Dear Juliana and Emily,

I recently watched The Post on a flight home from California and was deeply moved. On the surface, themes like freedom of speech, boldness, and intellectual honesty are present and powerful. However, the most moving scene for me was when Kay Graham (Meryl Streep) walked down the stairs of the courthouse surrounded by women admiring her courage.

I do consider myself fortunate that I am surrounded by women at both home and work. It’s no secret that I am outnumbered at home. I also work at an unusual place in which more than 50 percent of the leaders between me and the CEO are women and the most influential people in my industry (that might seem normal by the time you can read but it isn’t now).

So why did I tear up at a throwaway scene at the end of The Post? Because that movie takes place before I was born and the lesson of that scene still is not obvious to everyone.

For context, Eugene Meyer ran the Washington Post and then passed it to his son in law (Kay’s husband) Philip Graham, when Philip died his wife Kay took over. A woman running a business was rather unusual then, and the men that surrounded her did not think she was up for the job simply because she was a woman. Isn’t that crazy?

It is crazy. But, I am hopeful. Overwhelmingly the data does not call for optimism, but I do see people that want things to change. I also think that if we continue to make women’s equality in the workplace a priority it will change by the time you are applying for your first job.

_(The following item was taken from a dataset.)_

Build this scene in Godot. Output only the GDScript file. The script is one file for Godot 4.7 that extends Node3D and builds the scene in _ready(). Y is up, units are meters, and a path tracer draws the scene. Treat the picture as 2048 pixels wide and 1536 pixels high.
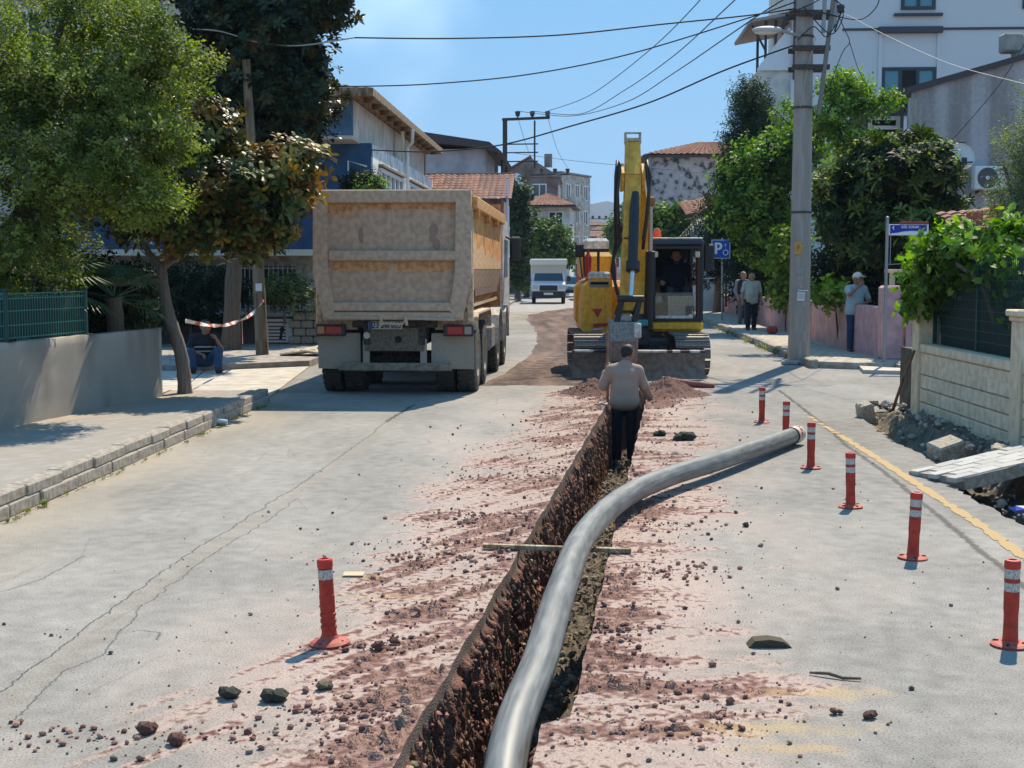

What will change? Equal pay will probably be first, at least in white-collar jobs in developed countries (global pay equity is way behind). More women in leadership and founder roles at companies. But I hope it’s more than that. What about women not being the default note taker? How about a man makes the restaurant reservation for the next team get together?

Kay Graham was a woman in a position of power and she made bold decisions. It’s now time for men to do the same.

There is a lot of talk about echo-chambers, and the one that I’m in has this fantastic noise ricocheting off the walls  —  that noise is acknowledging the inequality and actively working on fixing the challenges.

For now, you two work on your playing skills and going to bed on time  —  but know that I and the other mommies and daddies are working on a better future.